When asked the same question, Damien say the tasks he went through to become qualified, included introducing items and processes of real benefit to both his council and its suppliers. “One of the most beneficial aspects of my learnings has been around consideration of the information request as part of the RFX documents.

“In the past, we have often been guilty of asking for unnecessary information that adds no value to the evaluation process. Thanks to the qualification, I am now in a position to challenge this thinking and influence change.”

The council recognises the importance of keeping the process as user-friendly and efficient to attract the best suppliers to respond to tenders. “There’s still more work to do, but we have come a long way, and had positive feedback from contractors.”

Marion also says her council suppliers, especialy contractors, have also benefited. “The feedback we have had is that our RFT documents are clearer, less hassle to complete and more relevant than the old ones.

“Tenderers were able to tell at a glance whether (or not) they have the capability/capacity to supply the goods or services, so that saved time and costs for them too.”

Both graduates say the course helped them understand and apply government requirements in procurement.

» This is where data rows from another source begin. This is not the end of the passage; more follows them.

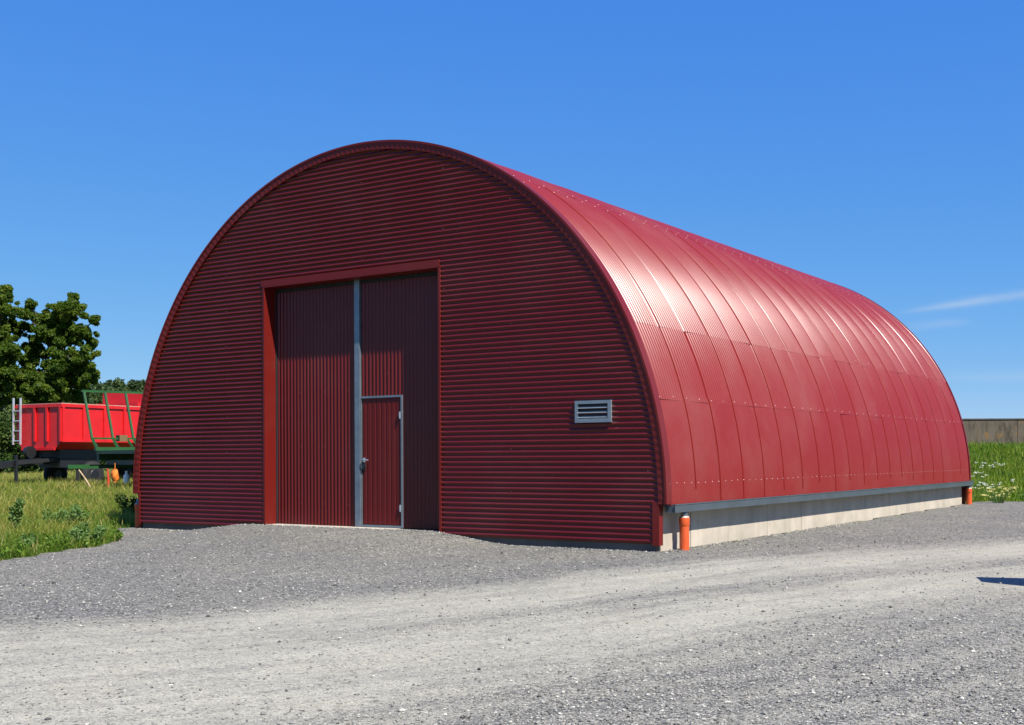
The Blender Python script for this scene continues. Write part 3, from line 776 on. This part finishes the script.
# ------------------------------------------------------------------ old concrete wall on top of the bank
w0 = at(905, 440, 46.2); w1 = at(1330, 440, 46.2); ww = thing('concrete_wall', 'old stained concrete wall with orange lichen on top of the grass bank', 'wall', (w0[0], w0[1], 0), YAW)
Lw = float(np.hypot(w1[0]-w0[0], w1[1]-w0[1])); m = MB(); x = 0
cuts = [0, 1.1, 4.38, 7.6, 10.8, 14.0, Lw]
for a, b in zip(cuts, cuts[1:]): m.box((a+.008, 0, .9), (b-.008, .28, 2.69))
m.box((.02, .03, .9), (Lw-.02, .25, 2.66)); m.build('wall_panels', M_oldwall, ww)
m = MB(); m.box((-.03, -.03, 2.69), (Lw, .31, 2.735)); m.build('coping', concrete('dark_coping', (.10,.095,.085), (.04,.038,.034), .6), ww)

# ------------------------------------------------------------------ red tipping trailer
def red_trailer():
    p = at(62, 443, 42); ang = TR_ANG
    zg = float(ground_h(p[0], p[1]))
    # local frame: x along the front (to its left end), y along the side (to the rear), origin at the near front corner
    t = thing('tipper_trailer', 'red tipping farm trailer with a ladder on its front, parked in the meadow', 'trailer', (p[0], p[1], zg), ang)
    W, LN = 2.38, 6.6; zb, zt = 1.97-zg, 3.26-zg; c = .30
    m = MB()
    # tub: chamfered lower edge, open top with rim
    sec = [(0,zt),(0,zb),(-.36,zb-.30),(-W+.36,zb-.30),(-W,zb),(-W,zt),(-W+.06,zt),(-W+.06,zb+.03),(-W+.38,zb-.25),(-.38,zb-.25),(-.06,zb+.03),(-.06,zt)]
    n = len(sec); vs = [(x,0,z) for x,z in sec]+[(x,LN,z) for x,z in sec]
    m.add(vs, [(i,(i+1)%n,n+(i+1)%n,n+i) for i in range(n)])
    for y in (0, LN-.05):
        m.prism([(0,zt),(0,zb),(-.36,zb-.30),(-W+.36,zb-.30),(-W,zb),(-W,zt)], y+.001, y+.05, 0, Matrix(((1,0,0,0),(0,0,1,0),(0,1,0,0),(0,0,0,1))))
    body = m.build('body', M_tred, t)
    m = MB(); m.box((-.055,-.06,zt-.09),(.05,LN+.03,zt+.02)); m.box((-W-.05,-.06,zt-.09),(-W+.055,LN+.03,zt+.02)); m.box((-W+.055,-.06,zt-.09),(-.055,.05,zt+.018)); m.build('top_rail', M_tred, body)
    m = MB(); m.bar((0,-.05,zt+.035),(0,LN,zt+.035),.10,.028); m.bar((-.05,-.005,zt+.036),(-W+.05,-.005,zt+.036),.09,.026); m.build('rail_cap', M_cap, body)
    for x in (-.03,-.72,-1.36): 
        m = MB(); m.box((x-.05,-.07,zb-.02),(x+.04,.001,zt-.09)); m.build('stake', M_tred, body)
    for y in (.04,.95,1.9,2.85,3.8,4.75,5.7,6.5):
        m = MB(); m.box((-.001,y-.05,zb-.0),(.055,y+.05,zt-.09)); m.build('stake', M_tred, body)
    m = MB(); m.box((-W+.3,-.06,zb-.33),(-.34,.0,zb-.24)); m.box((-.001,-.03,zb-.04),(.05,LN,zb+.05)); m.build('bottom_rail', M_tred, body)
    m = MB(); m.box((-W+.1, 3.9, zt+.021),(-.02, LN, zt+.62)); m.box((-W+.1, 3.55, zt+.021),(-.02, 3.899, zt+.2)); m.build('extension_board', M_tred, body)
    # ladder at the left end of the front
    m = MB()
    for x in (-W-.02,-W+.36): m.bar((x,-.13,zb-.12),(x,-.11,zt+.28),.055,.055)
    for k in range(4): m.bar((-W-.02,-.125,zb+.02+k*.36),(-W+.36,-.125,zb+.02+k*.36),.035)
    m.build('ladder', M_alu, t)
    m = MB(); m.box((-W+.4,.25,zb-.62),(-W+.56,LN-.2,zb-.31)); m.box((-.56,.25,zb-.62),(-.4,LN-.2,zb-.31))
    for y in (.4,1.5,3.0,4.5,6.0): m.box((-W+.561,y,zb-.58),(-.561,y+.12,zb-.33))
    m.box((-1.6,.3,zb-.95),(-.45,2.1,zb-.625)); m.build('chassis', M_tdark, t)
    m = MB(); m.bar((-W/2,.8,zb-.66),(-W/2,-3.3,zb-.98),.20,.22,0); m.bar((-W+.5,.9,zb-.6),(-W/2,-1.2,zb-.80),.11,.13); m.bar((-.5,.9,zb-.6),(-W/2,-1.2,zb-.80),.11,.13)
    m.tube([(-W/2,-3.25,zb-.98),(-W/2,-3.5,zb-.99)],[.09,.06],10); m.build('drawbar', M_tdark, t)
    m = MB(); m.bar((-W/2+.16,-1.1,zb-.5),(-W/2+.16,-1.1,.05),.09); m.box((-W/2+.02,-1.25,0),(-W/2+.30,-.95,.05)); m.build('support_leg', M_tdark, t)
    m = MB(); m.tube([(-W/2-.16,-.35,zb-.4),(-W/2+.02,-.35,zb-.4)], .22, 16); m.build('hose_reel', M_tdark, t)
    for y in (1.5, 4.9, 5.95):
        for x in (-W+.12,-.32):
            m = MB(); m.tube([(x,y,.48),(x+.05,y,.48),(x+.22,y,.48),(x+.27,y,.48)],[.36,.48,.48,.36],22); w_ = m.build('wheel', M_tyre, t)
            m = MB(); m.tube([(x-.02,y,.48),(x,y,.48),(x+.265,y,.48),(x+.285,y,.48)],[.17,.2,.2,.17],14); m.build('rim', M_tdark, w_)
    return t
TR_ANG = R(5)
red_trailer()

# ------------------------------------------------------------------ green hay wagon with end rack
def wagon():
    pL, pR = at(97, 449, 38), at(140, 452, 38.9)
    u = Vector((pR[0]-pL[0], pR[1]-pL[1], 0)).normalized(); ang = math.atan2(u.y, u.x)
    zg = float(ground_h(pL[0], pL[1])); zb = float(pL[2])-zg
    t = thing('hay_wagon', 'green hay wagon with a tall leaning end rack, half hidden by the barn', 'wagon', (pL[0], pL[1], zg), ang)
    # local x along the rack, +y away from the viewer
    W = 2.3; zt = 3.50-zg; lean = lambda z: ((-.42*(z-zb), .3*(z-zb)) if z-zb < .341 else (-.143-.16*(z-zb-.34)/(zt-zb-.34), .10+.26*(z-zb-.34)/(zt-zb-.34)))
    def P(x, z): l = lean(z); return (x+l[0], l[1], z)
    m = MB(); m.bar(P(-.05,zt), P(W,zt), .06, .07); m.build('top_bar', M_green, t)
    for x in (.02,.70,1.38,2.06):
        m = MB(); m.bar(P(x, zb), P(x, zb+.345), .065, .08); m.bar(P(x, zb+.34), P(x, zt-.03), .065, .08); m.build('rack_post', M_green, t)
    m = MB(); m.bar(P(0,zb+.34), P(W,zb+.34), .05,.06); m.build('cross_bar', M_green, t)
    m = MB(); m.box((.72,-.05,zb+.25),(.98,.28,zb+.45)); m.build('bracket', plain('rusty_bracket',(.13,.085,.03),.7), t)
    m = MB(); m.box((-.06,-.08,zb-.05),(W,.08,zb+.06)); m.bar((.98,.1,zb+.4),(1.15,-.05,zb+.06),.06); m.build('bed_beam', M_green, t)
    m = MB(); m.box((0,-4.6,zb-.16),(W,.06,zb-.051)); m.box((.02,-.09,zb-.36),(W,.05,zb-.162)); m.build('bed', plain('dark_green_bed',(.018,.06,.025),.5), t)
    m = MB(); m.box((-.95,-.12,zb-.62),(W,-.03,zb-.54)); m.box((-.75,.5,zb-.58),(W,.58,zb-.50)); m.build('frame_rail', M_green, t)
    m = MB(); m.box((.25,-4.3,zb-.50),(.4,-.1,zb-.361)); m.box((1.85,-4.3,zb-.50),(2.0,-.1,zb-.361)); m.box((-.7,-.08,zb-1.0),(-.58,-.06,zb-.62)); m.build('chassis', M_tdark, t)
    for y in (-2.2,-4.0):
        for x in (.42, 2.0):
            m = MB(); m.tube([(x,y,.42),(x+.04,y,.42),(x+.18,y,.42),(x+.22,y,.42)],[.3,.42,.42,.3],20); w_ = m.build('wheel', M_tyre, t)
            m = MB(); m.tube([(x-.02,y,.42),(x,y,.42),(x+.22,y,.42),(x+.24,y,.42)],[.15,.18,.18,.15],14); m.build('rim', M_green, w_)
    return t
wagon()
# small things in the grass below the wagon
p = at(115, 476, 36.6); z = float(p[2])
g = np.random.default_rng(3); m = MB(); vs = []; nr, nk = 9, 12
for i in range(nr):
    for k in range(nk):
        a = 2*math.pi*k/nk; r_ = .11*math.sin(math.pi*(i+.6)/nr)**.6*(1+.28*math.sin(3*a+i)+g.uniform(-.1,.1)); vs.append((r_*math.cos(a)*1.15, r_*math.sin(a), .22-.42*i/(nr-1)))
m.add(vs, [(i*nk+k, i*nk+(k+1)%nk, (i+1)*nk+(k+1)%nk, (i+1)*nk+k) for i in range(nr-1) for k in range(nk)]+[tuple(range(nk)), tuple(range(nr*nk-1, (nr-1)*nk-1, -1))], 0, True)
m.bar((0,0,.2),(0,0,.40),.02)
o = m.build('cloth_bundle', M_cloth); o.location = p; tag(o, 'bright orange cloth bundle hanging under the green wagon', 'bundle')
p = at(108, 480, 36.6); m = MB(); m.tube([(0,0,-.4),(.02,0,0),(-.02,0,.35)],[.035,.04,.02],7); m.build('marker_stake', plain('red_stake_paint',(.45,.03,.01),.6)); o = bpy.data.objects['marker_stake']; o.location = p; tag(o, 'short red stake in the grass beside the orange bundle', 'stake')
p = at(126.5, 477.5, 36.4); m = MB(); m.tube([(0,0,-.16),(0,0,.06),(0,0,.12),(0,0,.17)],[.095,.095,.04,.035],14); m.tube([(0,0,.17),(0,0,.2)],[.042,.042],12)
o = m.build('plastic_jug', M_white); o.location = p; tag(o, 'small white plastic jug beside the barn\'s left edge', 'jug')
a = at(79, 470, 37); b = at(91, 488, 36.2); m = MB(); m.tube([a, (a+b)/2+np.array([0,0,.02]), b], [.022,.026,.028], 7)
o = m.build('wooden_stick', M_wood); tag(o, 'pale wooden stick leaning in the grass under the trailers', 'stick')

# unseen stand-in crate, added beyond the right frame edge to throw the short dark shadow
hx_ = 1.0; k = .819*hx_
cr = thing('added_shadow_crate', 'unseen slatted crate added to cast the dark shadow on the pale track at the right edge', 'crate', (9.60+.956*k, -.92-.296*k, 0), math.atan2(.32,.95))
m = MB()
for i in range(6): m.box((0,-.52,.03+i*.163),(1.1,-.495,.03+i*.163+.158)); m.box((0,-.025,.03+i*.163),(1.1,0,.03+i*.163+.158))
for i in range(6): m.box((0.001,-.494,.03+i*.163),(.025,-.026,.03+i*.163+.158)); m.box((1.075,-.494,.03+i*.163),(1.099,-.026,.03+i*.163+.158))
m.build('side_boards', M_wood, cr)
m = MB(); m.box((0,-.52,1.0),(1.1,0,1.025)); m.build('lid', M_wood, cr)

# ------------------------------------------------------------------ light and sky
SUN = Vector((.604, -.187, .774)).normalized()
sl = bpy.data.lights.new('sun', 'SUN'); so = bpy.data.objects.new('sun', sl); COL.objects.link(so)
sl.energy = 5.0; sl.angle = R(.53); sl.color = (1, .945, .85); so.location = SUN*60
so.rotation_euler = SUN.to_track_quat('Z', 'Y').to_euler()
wd = bpy.data.worlds.new('World'); S.world = wd; wd.use_nodes = True; nt = wd.node_tree
bg = nt.nodes['Background']; sky = nt.nodes.new('ShaderNodeTexSky'); sky.sky_type = 'NISHITA'; sky.sun_disc = False
sky.sun_elevation = math.asin(SUN.z); sky.sun_rotation = math.atan2(SUN.x, SUN.y); sky.altitude = 100; sky.air_density = .6; sky.dust_density = 0; sky.ozone_density = 10
sp = N(nt, 'ShaderNodeSeparateColor'); L(nt, sky.outputs[0], sp.inputs[0]); cb = N(nt, 'ShaderNodeCombineColor')
for i, (gain, pw) in enumerate(((.96, .95), (1.84, .56), (5.4, .12))):      # film-like response of the blue and green layers
    L(nt, math_(nt, 'MULTIPLY', math_(nt, 'POWER', sp.outputs[i], pw), gain), cb.inputs[i])
sky_c = cb.outputs[0]
tc = nt.nodes.new('ShaderNodeTexCoord').outputs['Generated']
nrm = N(nt, 'ShaderNodeVectorMath'); nrm.operation = 'NORMALIZE'; L(nt, tc, nrm.inputs[0]); dv = nrm.outputs[0]
def dotn(v):
    n = N(nt, 'ShaderNodeVectorMath'); n.operation = 'DOT_PRODUCT'; L(nt, dv, n.inputs[0]); n.inputs[1].default_value = v; return n.outputs['Value']
wisp_noise = noise(nt, mapped(nt, dv, (10, 10, 60)), 1.6, 6, .6)
total = None
def wisp(p, q, thick, strength):
    """a thin cirrus streak along the great circle between two sky directions"""
    global total
    a = Vector(ray(*p)).normalized(); b = Vector(ray(*q)).normalized(); n = a.cross(b).normalized(); c = (a+b).normalized()
    al = (b-a).normalized(); half = (b-a).length/2
    across = math_(nt, 'DIVIDE', math_(nt, 'MULTIPLY_ADD', math_(nt, 'SUBTRACT', wisp_noise, .5), thick*1.6, dotn(n)), thick)
    along = math_(nt, 'DIVIDE', math_(nt, 'SUBTRACT', dotn(al), c.dot(al)), half)
    e = math_(nt, 'ADD', math_(nt, 'POWER', across, 2.), math_(nt, 'POWER', math_(nt, 'ABSOLUTE', along), 4.))
    g = math_(nt, 'MULTIPLY', math_(nt, 'EXPONENT', math_(nt, 'MULTIPLY', e, -1.)), strength)
    front = math_(nt, 'GREATER_THAN', dotn(c), .3); g = math_(nt, 'MULTIPLY', g, front)
    total = g if total is None else math_(nt, 'ADD', total, g)
wisp((935,307), (1110,281), .0036, .34); wisp((905,327), (970,322), .003, .16); wisp((945,377), (1110,375), .004, .16); wisp((905,312),(985,300),.002,.2)
L(nt, mixc(nt, math_(nt, 'MULTIPLY', total, math_(nt, 'MULTIPLY_ADD', wisp_noise, .9, .45), clamp=True), sky_c, (4.6,5.4,6.4)), bg.inputs['Color'])
bg.inputs['Strength'].default_value = .07
S.view_settings.view_transform = 'Standard'; S.view_settings.look = 'None'; S.view_settings.gamma = 1; S.view_settings.exposure = .85
S.view_settings.use_curve_mapping = False
S.cycles.max_bounces = 6; S.cycles.use_denoising = True
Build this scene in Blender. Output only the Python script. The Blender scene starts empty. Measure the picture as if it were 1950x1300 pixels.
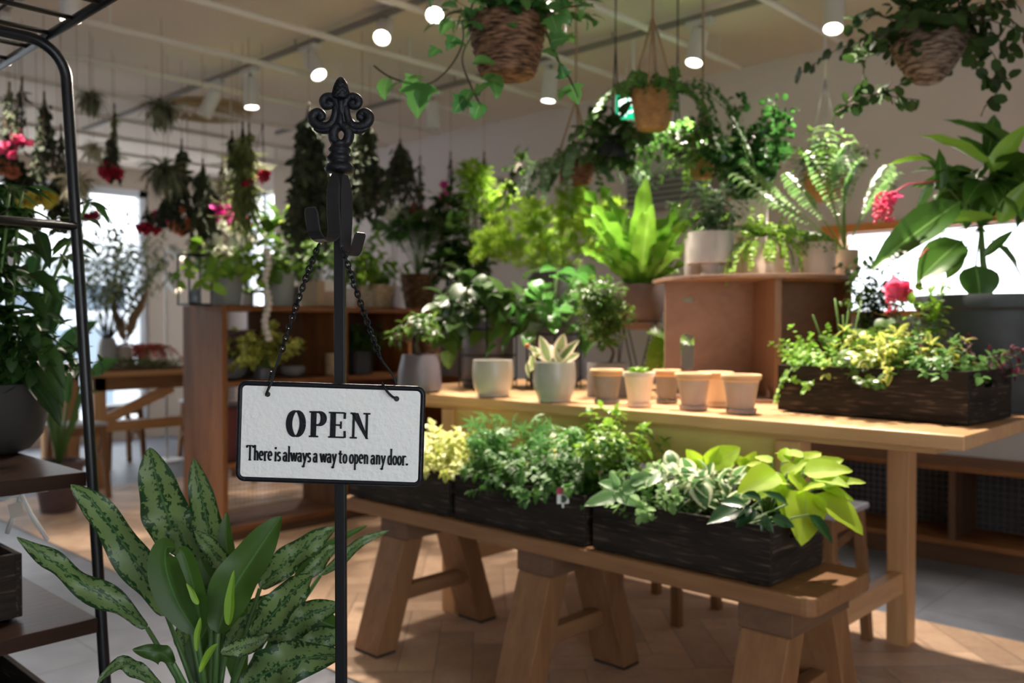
import bpy, math, random
import numpy as np
from mathutils import Vector, Matrix

scene = bpy.context.scene
COL = scene.collection
PI = math.pi
rnd = random.Random(7)
# ------------------------------------------------------------------ camera
FPX, PCX, PCY = 1692.0, 975.0, 650.0
YAW, PITCH, EYE = math.radians(43.4), math.radians(1.016), 1.10
cam_d = bpy.data.cameras.new('camera')
cam = bpy.data.objects.new('camera', cam_d)
COL.objects.link(cam)
cam.location = (0, 0, EYE)
cam.rotation_euler = (PI/2 - PITCH, 0, YAW - PI/2)
cam_d.sensor_width = 36.0
cam_d.lens = FPX/1950.0*36.0
cam_d.clip_start = 0.05
cam_d.clip_end = 200
cam_d.dof.use_dof = True
cam_d.dof.focus_distance = 1.19
cam_d.dof.aperture_fstop = 4.4
scene.camera = cam
# ------------------------------------------------------------------ view
scene.view_settings.view_transform = 'Standard'
scene.view_settings.look = 'None'
scene.view_settings.exposure = 0.55
scene.view_settings.gamma = 1.0
scene.view_settings.use_curve_mapping = False
scene.cycles.use_denoising = True
scene.cycles.max_bounces = 8
scene.cycles.diffuse_bounces = 4
scene.cycles.glossy_bounces = 3
scene.cycles.transmission_bounces = 4
scene.cycles.transparent_max_bounces = 6
scene.cycles.sample_clamp_indirect = 8.0
scene.cycles.caustics_reflective = False
scene.cycles.caustics_refractive = False
# ------------------------------------------------------------------ world
world = bpy.data.worlds.new('sky')
scene.world = world
world.use_nodes = True
wn = world.node_tree
wn.nodes['Background'].inputs[0].default_value = (0.88, 0.94, 1.0, 1)
wn.nodes['Background'].inputs[1].default_value = 3.3
# spot lamps of the ceiling tracks (light power set here, built further down)
SPOT_W = 118.0
SPOT_COL = (1.0, 0.88, 0.75)
DISC_STRENGTH = 14.0

# ------------------------------------------------------------------ projection helpers (photo pixel -> point on a known surface)
FW = Vector((math.cos(YAW)*math.cos(PITCH), math.sin(YAW)*math.cos(PITCH), -math.sin(PITCH)))
RT = Vector((math.sin(YAW), -math.cos(YAW), 0))
UPV = RT.cross(FW)
FH = Vector((math.cos(YAW), math.sin(YAW), 0))
Z = Vector((0, 0, 1))
EYEV = Vector((0, 0, EYE))
def ray(px, py): return FW + RT*((px-PCX)/FPX) + UPV*((PCY-py)/FPX)
def at(px, py, d): return EYEV + ray(px, py)*d
def onz(px, py, z):
    v = ray(px, py); return EYEV + v*((z-EYE)/v.z)
def onx(px, py, x):
    v = ray(px, py); return EYEV + v*(x/v.x)
def ony(px, py, y):
    v = ray(px, py); return EYEV + v*(y/v.y)
def m(n, d): return n*d/FPX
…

Says Marion: “I wasn’t familiar with the government Rules of Sourcing until I completed the procurement qualification. The resource was there but I wasn’t referring to it. The last assignment (which was introduced for the new qualification, but was not in the old one) really pushed me to think about how our council’s processes should reinforce ethical practice and give effect to the government Rules of Sourcing.

“I’d recommend this course/qualification to anyone working in procurement. There’s not many qualifications where you get to directly apply the exercises/assignments to your day-job. This is practical, applicable learning-on-the-job.”

Damien says his study forced him to look into the procurement rules in greater depth and has certainly sparked an interest in both local and central government procurement processes.

“As a result of looking deeper I have become frustrated with some of the mixed messages presented by central government agencies.

“Tender evaluation and transparent scoring of tenders is generally not well done within the industry.

“Documenting the process and clearly defining what constitutes a fail are areas where urgent work is required.

“Unlike other procurement training courses this one provides you with a real qualification that is of benefit to you, your employer, the suppliers and the community.”

More than 40 candidates are now working through the New Zealand Certificate of Infrastructure Procurement Procedures, and are involved in a wide variety of procurement areas, including water and wastewater, parks facilities, construction projects, facilities maintenance and many other sectors, as well as those from the transport and roading industries.

While most candidates are employed within NZTA and Local Authorities, there is rapidly growing interest from other government agencies, including ministries, departments, and district health boards.

At least 20 more people are expected to graduate with this new version of the NZQA procurement qualification by the end of this year, say Caroline Boot.

“The skills that are trained and assessed through this qualification will have a significant effect on the efficiency of government procurement,” she says.

“The qualification will help procurement staff to plan their tenders thoroughly; develop RFT documents that are straightforward to respond to and have clear scoring criteria; follow fair and cost-efficient evaluation processes, and incorporate robust ethical standards and relevant government Rules of Sourcing into their procurement processes.

“Best of all, this qualification will help clients and suppliers to engage more efficiently and deliver better value for public money.”